• _Stated goal_
Repeat exactly, please, the lines that begin at the start of the listing and end at the line holding "g.build('handle_pictogram', 'white', es)".

• _Dataset content_
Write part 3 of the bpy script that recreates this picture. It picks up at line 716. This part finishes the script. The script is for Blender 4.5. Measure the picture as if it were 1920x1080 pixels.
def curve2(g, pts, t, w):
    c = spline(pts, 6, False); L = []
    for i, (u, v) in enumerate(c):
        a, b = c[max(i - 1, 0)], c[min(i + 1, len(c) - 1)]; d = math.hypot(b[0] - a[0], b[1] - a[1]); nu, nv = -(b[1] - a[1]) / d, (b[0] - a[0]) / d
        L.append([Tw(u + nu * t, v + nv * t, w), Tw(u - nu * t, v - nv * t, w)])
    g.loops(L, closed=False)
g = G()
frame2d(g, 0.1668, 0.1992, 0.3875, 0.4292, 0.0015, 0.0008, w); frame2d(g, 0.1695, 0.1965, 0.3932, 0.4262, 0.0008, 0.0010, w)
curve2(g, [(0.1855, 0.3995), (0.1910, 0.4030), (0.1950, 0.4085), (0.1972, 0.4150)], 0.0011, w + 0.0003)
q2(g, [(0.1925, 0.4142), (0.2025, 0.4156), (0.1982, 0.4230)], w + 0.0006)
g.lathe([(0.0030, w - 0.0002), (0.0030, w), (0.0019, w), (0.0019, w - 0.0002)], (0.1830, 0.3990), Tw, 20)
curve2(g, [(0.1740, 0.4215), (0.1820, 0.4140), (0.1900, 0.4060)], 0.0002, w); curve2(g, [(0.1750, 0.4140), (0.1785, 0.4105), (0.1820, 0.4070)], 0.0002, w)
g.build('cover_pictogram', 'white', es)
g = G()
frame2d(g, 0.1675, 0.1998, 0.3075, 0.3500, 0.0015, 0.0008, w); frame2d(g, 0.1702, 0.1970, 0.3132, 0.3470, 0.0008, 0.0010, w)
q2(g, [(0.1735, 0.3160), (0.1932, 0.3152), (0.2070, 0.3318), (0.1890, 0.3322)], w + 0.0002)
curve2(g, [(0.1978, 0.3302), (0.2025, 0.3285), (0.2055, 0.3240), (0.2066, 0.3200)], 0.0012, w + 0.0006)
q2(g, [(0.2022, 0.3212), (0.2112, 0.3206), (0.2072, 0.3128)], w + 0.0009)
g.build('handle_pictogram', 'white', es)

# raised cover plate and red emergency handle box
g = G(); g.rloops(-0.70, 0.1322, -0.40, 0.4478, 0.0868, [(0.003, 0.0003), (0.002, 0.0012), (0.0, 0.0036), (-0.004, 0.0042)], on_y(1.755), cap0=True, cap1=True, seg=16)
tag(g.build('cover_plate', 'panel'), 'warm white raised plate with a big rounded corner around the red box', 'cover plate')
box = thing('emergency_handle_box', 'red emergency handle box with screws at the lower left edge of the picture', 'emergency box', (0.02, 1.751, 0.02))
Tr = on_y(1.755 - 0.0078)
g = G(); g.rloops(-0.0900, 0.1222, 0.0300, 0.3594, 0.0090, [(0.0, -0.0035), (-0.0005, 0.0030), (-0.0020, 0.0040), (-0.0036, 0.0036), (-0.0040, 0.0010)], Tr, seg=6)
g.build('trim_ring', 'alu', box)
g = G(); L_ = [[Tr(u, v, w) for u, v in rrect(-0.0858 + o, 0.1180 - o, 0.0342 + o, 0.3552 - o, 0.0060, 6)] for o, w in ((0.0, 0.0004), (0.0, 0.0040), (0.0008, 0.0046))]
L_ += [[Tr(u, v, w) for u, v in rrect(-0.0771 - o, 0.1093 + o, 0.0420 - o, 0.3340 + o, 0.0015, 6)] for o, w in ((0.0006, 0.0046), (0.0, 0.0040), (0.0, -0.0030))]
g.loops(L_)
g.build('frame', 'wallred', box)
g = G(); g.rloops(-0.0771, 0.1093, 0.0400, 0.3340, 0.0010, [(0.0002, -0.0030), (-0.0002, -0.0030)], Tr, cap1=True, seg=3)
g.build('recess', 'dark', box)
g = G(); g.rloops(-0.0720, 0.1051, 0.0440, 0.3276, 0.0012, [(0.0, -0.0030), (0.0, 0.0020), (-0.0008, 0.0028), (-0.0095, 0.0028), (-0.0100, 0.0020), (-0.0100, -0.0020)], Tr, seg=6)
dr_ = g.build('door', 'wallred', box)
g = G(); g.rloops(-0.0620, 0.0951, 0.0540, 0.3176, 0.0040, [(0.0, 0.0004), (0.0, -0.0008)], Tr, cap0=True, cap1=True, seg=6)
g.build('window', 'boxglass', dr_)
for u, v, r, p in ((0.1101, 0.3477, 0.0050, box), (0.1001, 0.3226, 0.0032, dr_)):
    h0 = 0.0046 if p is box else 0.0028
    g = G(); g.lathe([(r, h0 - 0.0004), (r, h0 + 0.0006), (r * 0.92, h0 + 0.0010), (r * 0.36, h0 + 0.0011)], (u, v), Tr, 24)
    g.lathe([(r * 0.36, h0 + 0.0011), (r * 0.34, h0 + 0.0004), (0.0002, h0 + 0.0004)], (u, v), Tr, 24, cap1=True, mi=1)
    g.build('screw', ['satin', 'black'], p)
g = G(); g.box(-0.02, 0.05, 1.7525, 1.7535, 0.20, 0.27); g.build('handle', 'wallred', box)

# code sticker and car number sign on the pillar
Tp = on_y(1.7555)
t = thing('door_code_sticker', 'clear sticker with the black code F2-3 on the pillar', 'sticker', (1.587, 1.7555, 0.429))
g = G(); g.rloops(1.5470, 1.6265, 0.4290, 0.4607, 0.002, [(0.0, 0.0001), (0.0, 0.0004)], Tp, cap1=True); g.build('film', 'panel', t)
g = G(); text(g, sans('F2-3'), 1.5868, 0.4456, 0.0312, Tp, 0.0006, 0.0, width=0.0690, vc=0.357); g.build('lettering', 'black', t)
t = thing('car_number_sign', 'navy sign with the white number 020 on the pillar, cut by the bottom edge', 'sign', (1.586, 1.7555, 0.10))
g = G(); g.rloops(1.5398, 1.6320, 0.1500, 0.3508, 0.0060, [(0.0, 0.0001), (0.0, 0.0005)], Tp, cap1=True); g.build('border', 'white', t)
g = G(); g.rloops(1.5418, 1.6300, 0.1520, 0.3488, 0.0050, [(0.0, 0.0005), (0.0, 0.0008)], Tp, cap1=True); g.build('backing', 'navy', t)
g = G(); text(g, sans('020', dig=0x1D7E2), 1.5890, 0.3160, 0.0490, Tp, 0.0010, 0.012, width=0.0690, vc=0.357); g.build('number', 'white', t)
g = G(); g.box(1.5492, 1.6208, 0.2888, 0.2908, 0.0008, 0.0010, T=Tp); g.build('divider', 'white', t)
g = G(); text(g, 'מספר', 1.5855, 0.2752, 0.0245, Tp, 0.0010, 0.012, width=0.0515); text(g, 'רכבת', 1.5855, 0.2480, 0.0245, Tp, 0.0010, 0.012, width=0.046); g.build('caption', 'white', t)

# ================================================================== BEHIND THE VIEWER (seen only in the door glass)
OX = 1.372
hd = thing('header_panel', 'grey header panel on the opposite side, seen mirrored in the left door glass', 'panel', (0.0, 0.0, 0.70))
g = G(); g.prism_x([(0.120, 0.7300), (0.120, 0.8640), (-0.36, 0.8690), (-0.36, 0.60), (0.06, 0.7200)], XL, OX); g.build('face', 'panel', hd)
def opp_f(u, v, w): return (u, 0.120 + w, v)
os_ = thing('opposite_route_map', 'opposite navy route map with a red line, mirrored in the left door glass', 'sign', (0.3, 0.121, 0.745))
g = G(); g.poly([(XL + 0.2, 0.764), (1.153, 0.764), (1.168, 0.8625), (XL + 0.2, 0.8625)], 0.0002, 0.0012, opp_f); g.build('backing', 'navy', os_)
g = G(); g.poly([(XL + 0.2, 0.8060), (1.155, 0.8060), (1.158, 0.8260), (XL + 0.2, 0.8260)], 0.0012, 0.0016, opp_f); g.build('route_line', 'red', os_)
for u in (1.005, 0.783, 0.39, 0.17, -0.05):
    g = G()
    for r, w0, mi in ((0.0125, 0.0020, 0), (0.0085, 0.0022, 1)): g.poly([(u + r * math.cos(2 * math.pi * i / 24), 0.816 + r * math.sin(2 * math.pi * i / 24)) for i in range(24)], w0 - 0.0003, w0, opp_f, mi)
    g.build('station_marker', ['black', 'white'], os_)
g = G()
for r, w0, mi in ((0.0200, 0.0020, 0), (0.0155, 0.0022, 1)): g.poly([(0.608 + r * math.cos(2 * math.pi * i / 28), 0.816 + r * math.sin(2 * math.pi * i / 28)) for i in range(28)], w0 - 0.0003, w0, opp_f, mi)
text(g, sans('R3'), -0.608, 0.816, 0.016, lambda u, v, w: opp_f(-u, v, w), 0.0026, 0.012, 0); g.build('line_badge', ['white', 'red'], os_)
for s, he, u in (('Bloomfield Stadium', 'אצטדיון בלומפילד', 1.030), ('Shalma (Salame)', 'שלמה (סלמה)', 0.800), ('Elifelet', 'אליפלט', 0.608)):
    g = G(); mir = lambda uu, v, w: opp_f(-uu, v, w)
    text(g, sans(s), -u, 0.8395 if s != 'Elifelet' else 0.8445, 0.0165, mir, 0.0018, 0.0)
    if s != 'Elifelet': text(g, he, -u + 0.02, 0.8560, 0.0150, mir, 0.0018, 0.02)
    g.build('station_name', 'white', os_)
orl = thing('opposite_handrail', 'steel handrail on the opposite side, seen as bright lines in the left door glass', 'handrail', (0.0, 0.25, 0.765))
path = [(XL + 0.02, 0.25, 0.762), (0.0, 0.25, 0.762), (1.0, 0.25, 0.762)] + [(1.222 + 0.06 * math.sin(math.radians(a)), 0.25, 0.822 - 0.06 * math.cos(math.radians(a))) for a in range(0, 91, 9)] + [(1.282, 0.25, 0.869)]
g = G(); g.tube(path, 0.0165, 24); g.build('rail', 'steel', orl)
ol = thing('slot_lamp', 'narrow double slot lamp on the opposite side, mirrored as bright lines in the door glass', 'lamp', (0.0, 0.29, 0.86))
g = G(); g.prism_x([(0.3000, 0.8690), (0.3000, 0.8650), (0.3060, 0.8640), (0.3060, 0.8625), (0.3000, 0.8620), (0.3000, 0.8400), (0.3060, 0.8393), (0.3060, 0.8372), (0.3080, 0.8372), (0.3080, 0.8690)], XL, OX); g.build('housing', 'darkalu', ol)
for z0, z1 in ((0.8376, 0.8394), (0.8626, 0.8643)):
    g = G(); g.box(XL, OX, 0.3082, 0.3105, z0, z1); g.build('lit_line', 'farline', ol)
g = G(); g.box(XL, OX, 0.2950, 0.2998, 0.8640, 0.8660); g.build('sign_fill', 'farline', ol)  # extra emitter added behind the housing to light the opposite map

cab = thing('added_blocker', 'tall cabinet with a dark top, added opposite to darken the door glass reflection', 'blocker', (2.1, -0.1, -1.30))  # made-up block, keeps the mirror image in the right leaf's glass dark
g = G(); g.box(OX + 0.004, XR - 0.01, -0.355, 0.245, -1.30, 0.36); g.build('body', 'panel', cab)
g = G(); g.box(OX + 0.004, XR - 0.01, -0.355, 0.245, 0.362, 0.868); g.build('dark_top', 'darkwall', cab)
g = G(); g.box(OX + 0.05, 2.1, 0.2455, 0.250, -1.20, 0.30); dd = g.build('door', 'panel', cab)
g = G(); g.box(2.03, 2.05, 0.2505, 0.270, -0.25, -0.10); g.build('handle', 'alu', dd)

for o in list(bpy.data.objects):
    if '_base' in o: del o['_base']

• _Solution_
Write part 3 of the bpy script that recreates this picture. It picks up at line 716. This part finishes the script. The script is for Blender 4.5. Measure the picture as if it were 1920x1080 pixels.
def curve2(g, pts, t, w):
    c = spline(pts, 6, False); L = []
    for i, (u, v) in enumerate(c):
        a, b = c[max(i - 1, 0)], c[min(i + 1, len(c) - 1)]; d = math.hypot(b[0] - a[0], b[1] - a[1]); nu, nv = -(b[1] - a[1]) / d, (b[0] - a[0]) / d
        L.append([Tw(u + nu * t, v + nv * t, w), Tw(u - nu * t, v - nv * t, w)])
    g.loops(L, closed=False)
g = G()
frame2d(g, 0.1668, 0.1992, 0.3875, 0.4292, 0.0015, 0.0008, w); frame2d(g, 0.1695, 0.1965, 0.3932, 0.4262, 0.0008, 0.0010, w)
curve2(g, [(0.1855, 0.3995), (0.1910, 0.4030), (0.1950, 0.4085), (0.1972, 0.4150)], 0.0011, w + 0.0003)
q2(g, [(0.1925, 0.4142), (0.2025, 0.4156), (0.1982, 0.4230)], w + 0.0006)
g.lathe([(0.0030, w - 0.0002), (0.0030, w), (0.0019, w), (0.0019, w - 0.0002)], (0.1830, 0.3990), Tw, 20)
curve2(g, [(0.1740, 0.4215), (0.1820, 0.4140), (0.1900, 0.4060)], 0.0002, w); curve2(g, [(0.1750, 0.4140), (0.1785, 0.4105), (0.1820, 0.4070)], 0.0002, w)
g.build('cover_pictogram', 'white', es)
g = G()
frame2d(g, 0.1675, 0.1998, 0.3075, 0.3500, 0.0015, 0.0008, w); frame2d(g, 0.1702, 0.1970, 0.3132, 0.3470, 0.0008, 0.0010, w)
q2(g, [(0.1735, 0.3160), (0.1932, 0.3152), (0.2070, 0.3318), (0.1890, 0.3322)], w + 0.0002)
curve2(g, [(0.1978, 0.3302), (0.2025, 0.3285), (0.2055, 0.3240), (0.2066, 0.3200)], 0.0012, w + 0.0006)
q2(g, [(0.2022, 0.3212), (0.2112, 0.3206), (0.2072, 0.3128)], w + 0.0009)
g.build('handle_pictogram', 'white', es)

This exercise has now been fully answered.